Mon | Jan 12, 2026

Editorial | Rare earth elements and red mud

Published:Monday | March 24, 2025 | 12:06 AM
This photo shows a portion of the land near Cross Keys, Manchester mined for bauxite.
This photo shows a portion of the land near Cross Keys, Manchester mined for bauxite.

Donald Trump’s plan for American control of Ukraine’s rare earth elements (REE) should be an impetus for the Jamaican Government to clearly legislate the country’s ownership of minerals that remain in red mud.

Or, alternatively, as this newspaper has long argued, royalties charged for mining the island’s bauxite must be set at levels to appropriately compensate for these minerals, including rare earth elements, that are still in the residue after bauxite is refined into alumina, and over which the producers retain control and access. This is particularly relevant in cases where bauxite is mined for export, rather than refined on the island.

Rare earth elements – there are 17 in the group – are not particularly rare, experts say.

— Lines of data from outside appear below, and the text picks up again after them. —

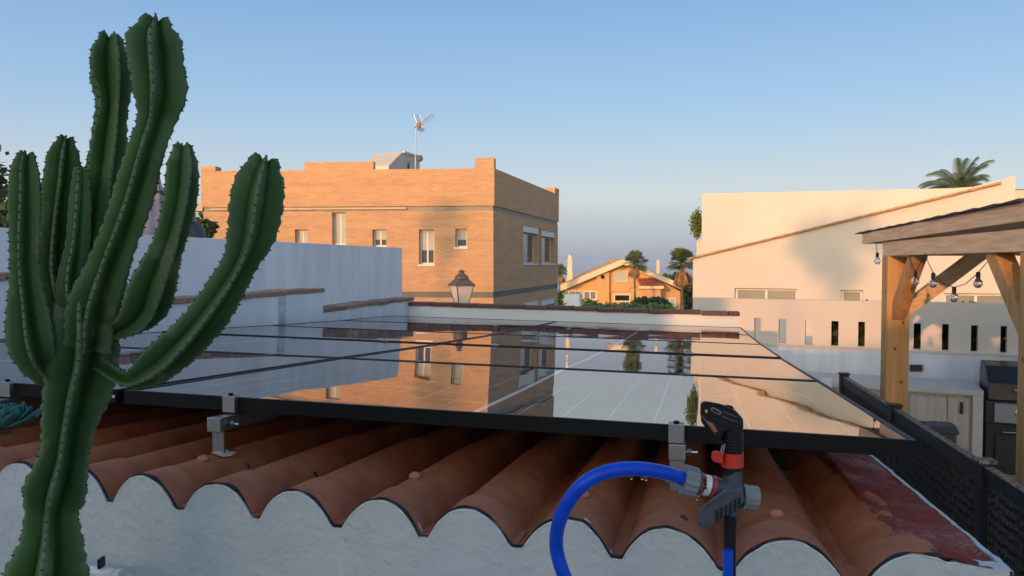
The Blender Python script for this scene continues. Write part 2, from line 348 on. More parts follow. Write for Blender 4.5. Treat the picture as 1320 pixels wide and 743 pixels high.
def red_mortar_mat():
    m, t, b = new_mat('red_painted_mortar')
    tc = node(t, 'ShaderNodeTexCoord'); n = node(t, 'ShaderNodeTexNoise'); n.inputs['Scale'].default_value = 26; n.inputs['Detail'].default_value = 10; n.inputs['Roughness'].default_value = .75; t.links.new(tc.outputs['Object'], n.inputs[0])
    cr = node(t, 'ShaderNodeValToRGB'); e = cr.color_ramp.elements; e[0].position = .3; e[0].color = (.15,.026,.02,1); e[1].position = .7; e[1].color = (.34,.072,.055,1)
    t.links.new(n.outputs[0], cr.inputs[0])
    n2 = node(t, 'ShaderNodeTexNoise'); n2.inputs['Scale'].default_value = 5; n2.inputs['Detail'].default_value = 4; t.links.new(tc.outputs['Object'], n2.inputs[0])
    mr = node(t, 'ShaderNodeMapRange'); mr.inputs[1].default_value = .42; mr.inputs[2].default_value = .62; mr.inputs[4].default_value = .75; t.links.new(n2.outputs[0], mr.inputs[0])
    n3 = node(t, 'ShaderNodeTexNoise'); n3.inputs['Scale'].default_value = 160; n3.inputs['Detail'].default_value = 3; t.links.new(tc.outputs['Object'], n3.inputs[0])
    mr3 = node(t, 'ShaderNodeMapRange'); mr3.inputs[1].default_value = .42; mr3.inputs[2].default_value = .6; t.links.new(n3.outputs[0], mr3.inputs[0])
    mu = node(t, 'ShaderNodeMath', operation='MULTIPLY'); t.links.new(mr.outputs[0], mu.inputs[0]); t.links.new(mr3.outputs[0], mu.inputs[1])
    mx2 = node(t, 'ShaderNodeMix', data_type='RGBA'); mx2.inputs[7].default_value = (.40,.27,.25,1); t.links.new(mu.outputs[0], mx2.inputs[0]); t.links.new(cr.outputs[0], mx2.inputs[6])
    t.links.new(mx2.outputs[2], b.inputs['Base Color']); b.inputs['Roughness'].default_value = .85; b.inputs['Specular IOR Level'].default_value = .12
    bp = node(t, 'ShaderNodeBump'); bp.inputs['Strength'].default_value = 1.0; bp.inputs['Distance'].default_value = .006; t.links.new(n.outputs[0], bp.inputs['Height']); t.links.new(bp.outputs[0], b.inputs['Normal'])
    return m
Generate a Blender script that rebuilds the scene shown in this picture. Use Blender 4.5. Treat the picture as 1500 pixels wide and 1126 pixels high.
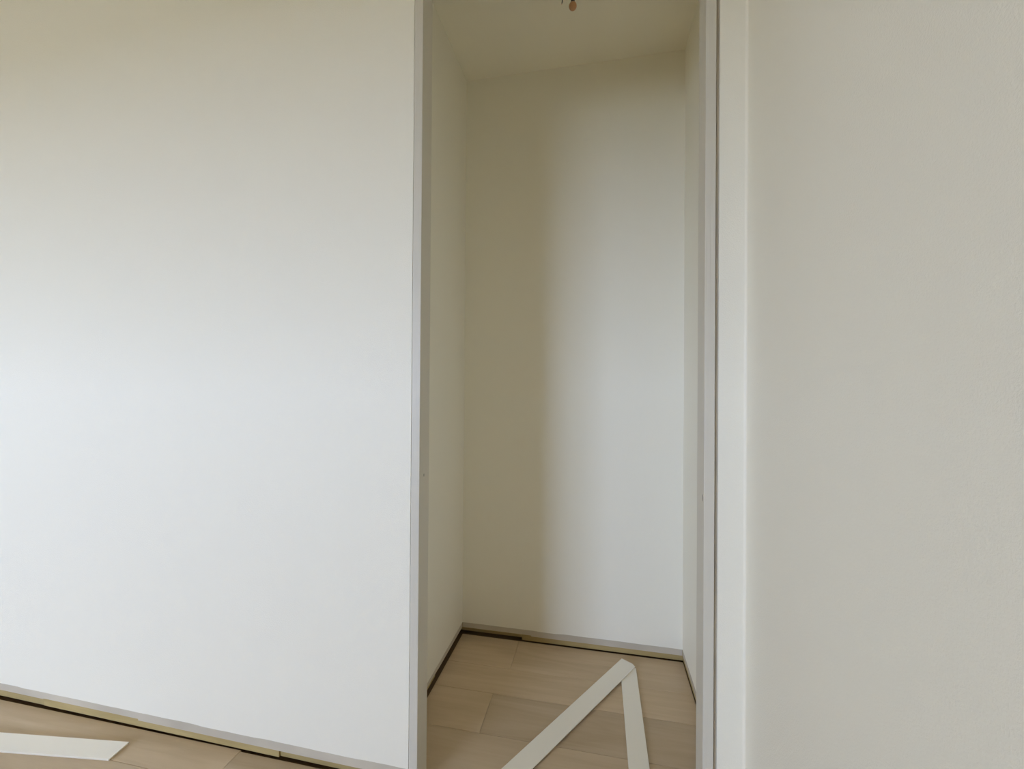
import bpy, bmesh, math, random
from mathutils import Matrix, Vector
random.seed(7)
for o in list(bpy.data.objects): bpy.data.objects.remove(o)
sc = bpy.context.scene
C = sc.collection

# ---------------------------------------------------------------- camera
# world: x runs along the front wall (right = +), y goes into the closet, z up, metres
CAM_H = 1.07
cam_d = bpy.data.cameras.new('camera')
cam_d.sensor_fit = 'HORIZONTAL'; cam_d.sensor_width = 36.0
cam_d.lens = 619.94 / 1500.0 * 36.0
cam_d.clip_start = 0.02
cam = bpy.data.objects.new('camera', cam_d); C.objects.link(cam)
r = (0.979577, 0.200947, 0.007086); u = (-0.005862, -0.006686, 0.99996); f = (-0.200986, 0.979579, 0.005372)
cam.matrix_world = Matrix(((r[0], u[0], -f[0], 0.0), (r[1], u[1], -f[1], 0.0), (r[2], u[2], -f[2], CAM_H), (0, 0, 0, 1)))
sc.camera = cam

# ---------------------------------------------------------------- world, daylight, exposure
SKY_COL = (0.63, 0.785, 1.11); SKY_STRENGTH = 42.5
w = bpy.data.worlds.new('overcast_sky'); sc.world = w; w.use_nodes = True
bg = w.node_tree.nodes['Background']
bg.inputs[0].default_value = (*SKY_COL, 1); bg.inputs[1].default_value = SKY_STRENGTH
vs = sc.view_settings
vs.view_transform = 'Standard'; vs.look = 'None'; vs.gamma = 1.0; vs.use_curve_mapping = False
vs.exposure = 0.0
sc.cycles.diffuse_bounces = 12; sc.cycles.max_bounces = 14; sc.cycles.caustics_reflective = False; sc.cycles.caustics_refractive = False; sc.cycles.adaptive_threshold = 0.02

# ---------------------------------------------------------------- measures
YF = 1.0541                                   # front wall face
YB = 1.7588                                   # closet back wall face
XL, XR = -0.5717, 0.3259                      # closet side wall faces
JO, JI = -0.4891, -0.4651                     # left frame post: outer edge, inner face
KI, KO, KS = 0.2389, 0.2622, 0.2707           # right frame post: inner face, outer edge, wall edge
RX = 0.3298                                   # room right wall face
LX = -4.35                                    # room left wall face
RY = -4.00                                    # room rear wall face
HC = 2.400                                    # ceiling
WT = 0.062                                    # partition thickness
HEAD = 2.165                                  # underside of the head post
BAND, GAP = 0.0496, 0.0258                    # paint line and plaster board edge above the floor
TILT = math.tan(math.radians(0.49))           # the left stretch of the wall runs slightly askew
WINS = {'rear': dict(a=-4.28, b=-2.04, z0=0.80, z1=1.91)}

# ---------------------------------------------------------------- material helpers
def new_mat(name):
    m = bpy.data.materials.new(name); m.use_nodes = True
    nt = m.node_tree; b = nt.nodes['Principled BSDF']
    return m, nt, b
def N(nt, t, **kw):
    n = nt.nodes.new(t)
    for k, v in kw.items():
        if k in n.inputs: n.inputs[k].default_value = v
        else: setattr(n, k, v)
    return n
def ramp(nt, fac, stops):
    n = nt.nodes.new('ShaderNodeValToRGB'); e = n.color_ramp.elements
    while len(e) < len(stops): e.new(0.5)
    for s, (p, c) in zip(e, stops): s.position = p; s.color = (*c, 1)
    nt.links.new(fac, n.inputs[0]); return n.outputs[0]
def paint(name, col, rough, bump, scale, spec=0.4, stretch=(1, 1, 1), var=0.03):
    m, nt, b = new_mat(name); L = nt.links
    tc = N(nt, 'ShaderNodeTexCoord'); mp = N(nt, 'ShaderNodeMapping'); mp.inputs['Scale'].default_value = stretch
    L.new(tc.outputs['Object'], mp.inputs[0])
    n1 = N(nt, 'ShaderNodeTexNoise', Scale=scale, Detail=1.5, Roughness=0.6); L.new(mp.outputs[0], n1.inputs['Vector'])
    b.inputs['Base Color'].default_value = (*col, 1)
    lo = tuple(c * (1 - var) for c in col); hi = tuple(min(1, c * (1 + var)) for c in col)
    if var:
        n2 = N(nt, 'ShaderNodeTexNoise', Scale=5.0, Detail=2.0); L.new(mp.outputs[0], n2.inputs['Vector'])
        L.new(ramp(nt, n2.outputs['Fac'], [(0.3, lo), (0.7, hi)]), b.inputs['Base Color'])
    bp = N(nt, 'ShaderNodeBump', Strength=bump, Distance=0.002); L.new(n1.outputs['Fac'], bp.inputs['Height'])
    L.new(bp.outputs[0], b.inputs['Normal'])
    b.inputs['Roughness'].default_value = rough; b.inputs['Specular IOR Level'].default_value = spec
    return m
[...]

However, they are not generally found in large, commercial-scale deposits. In that sense, they are not plentiful.

There are two other major factors that enhance the economic and geostrategic importance of these minerals.

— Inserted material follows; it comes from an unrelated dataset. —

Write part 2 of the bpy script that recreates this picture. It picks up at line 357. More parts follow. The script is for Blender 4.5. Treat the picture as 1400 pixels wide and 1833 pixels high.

First, they are essential components in many of today’s high technology and high-precision products – from mobile telephones to missile guidance systems, and for batteries used in electric vehicles and power grids.

Then there is the China factor. Up to the beginning of March, China had about a third of the world’s known REE reserves. Its companies controlled 60 per cent of global production and 85 per cent of processing capacity worldwide.

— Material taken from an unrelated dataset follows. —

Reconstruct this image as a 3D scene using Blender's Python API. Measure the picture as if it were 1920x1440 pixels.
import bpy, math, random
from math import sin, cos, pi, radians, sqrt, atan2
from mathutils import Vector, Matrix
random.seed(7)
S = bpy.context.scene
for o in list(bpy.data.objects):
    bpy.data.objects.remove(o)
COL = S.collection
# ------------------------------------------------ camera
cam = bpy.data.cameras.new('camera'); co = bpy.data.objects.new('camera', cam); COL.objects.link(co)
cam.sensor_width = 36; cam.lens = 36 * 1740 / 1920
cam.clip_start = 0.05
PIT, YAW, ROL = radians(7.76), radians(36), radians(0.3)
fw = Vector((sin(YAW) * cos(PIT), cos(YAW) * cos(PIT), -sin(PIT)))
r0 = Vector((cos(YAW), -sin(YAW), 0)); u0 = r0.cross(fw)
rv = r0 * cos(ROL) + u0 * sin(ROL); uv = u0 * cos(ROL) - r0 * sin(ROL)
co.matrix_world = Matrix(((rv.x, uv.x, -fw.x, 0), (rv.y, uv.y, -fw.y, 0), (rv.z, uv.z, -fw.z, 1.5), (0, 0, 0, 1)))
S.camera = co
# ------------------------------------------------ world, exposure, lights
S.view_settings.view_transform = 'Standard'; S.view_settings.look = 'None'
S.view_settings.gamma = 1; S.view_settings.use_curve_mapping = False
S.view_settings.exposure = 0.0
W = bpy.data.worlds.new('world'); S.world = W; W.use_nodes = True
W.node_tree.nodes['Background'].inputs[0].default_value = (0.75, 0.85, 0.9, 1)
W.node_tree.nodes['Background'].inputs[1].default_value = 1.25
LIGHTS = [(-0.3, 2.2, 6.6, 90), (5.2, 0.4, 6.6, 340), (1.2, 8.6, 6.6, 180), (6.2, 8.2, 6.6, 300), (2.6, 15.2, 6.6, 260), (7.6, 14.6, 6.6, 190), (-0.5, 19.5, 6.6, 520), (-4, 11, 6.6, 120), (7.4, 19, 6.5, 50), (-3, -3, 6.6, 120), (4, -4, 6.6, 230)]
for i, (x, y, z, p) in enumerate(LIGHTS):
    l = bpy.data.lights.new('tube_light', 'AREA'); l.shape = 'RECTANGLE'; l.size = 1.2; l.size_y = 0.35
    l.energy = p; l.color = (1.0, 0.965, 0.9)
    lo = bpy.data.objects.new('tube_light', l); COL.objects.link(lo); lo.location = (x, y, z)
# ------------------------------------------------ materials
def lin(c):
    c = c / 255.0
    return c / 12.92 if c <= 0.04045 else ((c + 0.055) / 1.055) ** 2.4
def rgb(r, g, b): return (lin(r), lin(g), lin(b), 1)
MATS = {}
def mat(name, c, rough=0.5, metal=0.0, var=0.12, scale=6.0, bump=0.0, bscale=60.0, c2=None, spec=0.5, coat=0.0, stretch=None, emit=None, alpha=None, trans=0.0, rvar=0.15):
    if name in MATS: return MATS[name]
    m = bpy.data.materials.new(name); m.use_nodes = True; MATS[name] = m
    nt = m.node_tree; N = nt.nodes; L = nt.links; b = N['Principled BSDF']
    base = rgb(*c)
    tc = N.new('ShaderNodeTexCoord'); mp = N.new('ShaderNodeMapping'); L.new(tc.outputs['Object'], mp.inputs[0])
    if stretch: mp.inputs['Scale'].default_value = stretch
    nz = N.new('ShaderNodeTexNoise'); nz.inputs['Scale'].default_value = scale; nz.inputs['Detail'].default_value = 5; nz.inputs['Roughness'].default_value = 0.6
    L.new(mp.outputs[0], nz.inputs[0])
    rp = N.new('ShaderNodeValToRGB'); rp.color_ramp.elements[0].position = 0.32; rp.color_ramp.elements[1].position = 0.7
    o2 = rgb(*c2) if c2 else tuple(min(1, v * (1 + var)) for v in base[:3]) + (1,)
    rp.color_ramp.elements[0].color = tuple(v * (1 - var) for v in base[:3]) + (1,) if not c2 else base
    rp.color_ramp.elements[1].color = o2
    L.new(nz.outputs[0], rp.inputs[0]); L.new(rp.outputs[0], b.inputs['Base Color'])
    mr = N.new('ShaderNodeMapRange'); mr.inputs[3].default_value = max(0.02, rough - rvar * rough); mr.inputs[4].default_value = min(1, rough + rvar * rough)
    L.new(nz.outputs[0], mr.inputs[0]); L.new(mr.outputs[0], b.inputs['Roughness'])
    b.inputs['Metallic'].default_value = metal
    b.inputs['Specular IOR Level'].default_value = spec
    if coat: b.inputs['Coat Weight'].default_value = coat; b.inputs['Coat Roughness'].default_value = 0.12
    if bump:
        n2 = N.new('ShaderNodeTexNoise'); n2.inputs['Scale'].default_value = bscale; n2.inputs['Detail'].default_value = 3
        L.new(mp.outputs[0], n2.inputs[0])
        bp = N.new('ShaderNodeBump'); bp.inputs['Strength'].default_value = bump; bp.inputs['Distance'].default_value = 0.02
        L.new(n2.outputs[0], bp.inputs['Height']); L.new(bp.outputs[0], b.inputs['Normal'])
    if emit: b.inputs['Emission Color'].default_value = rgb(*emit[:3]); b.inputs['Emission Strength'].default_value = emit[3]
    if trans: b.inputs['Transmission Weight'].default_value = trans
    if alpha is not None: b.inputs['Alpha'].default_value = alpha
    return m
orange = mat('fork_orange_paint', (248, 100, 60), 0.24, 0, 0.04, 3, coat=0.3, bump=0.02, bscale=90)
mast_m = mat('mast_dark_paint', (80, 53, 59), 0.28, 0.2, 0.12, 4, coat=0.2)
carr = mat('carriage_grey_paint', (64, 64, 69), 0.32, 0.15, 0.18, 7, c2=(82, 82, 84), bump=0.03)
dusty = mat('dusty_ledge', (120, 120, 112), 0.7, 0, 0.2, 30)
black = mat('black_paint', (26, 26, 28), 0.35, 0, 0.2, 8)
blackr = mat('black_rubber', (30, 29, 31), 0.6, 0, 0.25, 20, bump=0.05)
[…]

Indeed, China’s production of 240,000 metric tonnes of REEs in 2023 was over five-and-half times America’s 43,000 metric tonnes, which made the US the world’s second-largest producer. Last week, China confirmed the discovery of another 1.15 million tonnes of the elements in its southwestern province of Yunnan, adding to its previously estimated reserves of 44 million tonnes.

DOMINANCE STRENGTHENED

The bottomline: China’s dominance has strengthened with respect to this strategic resource that is of importance in its economic and geopolitical competition with the United States and the West.

That is part of the backdrop to which Mr Trump has demanded suzerainty of sorts over Ukraine mineral deposits, which he pitched as a way for Ukraine to repay America for the weapons it supplied to fight its war with Russia.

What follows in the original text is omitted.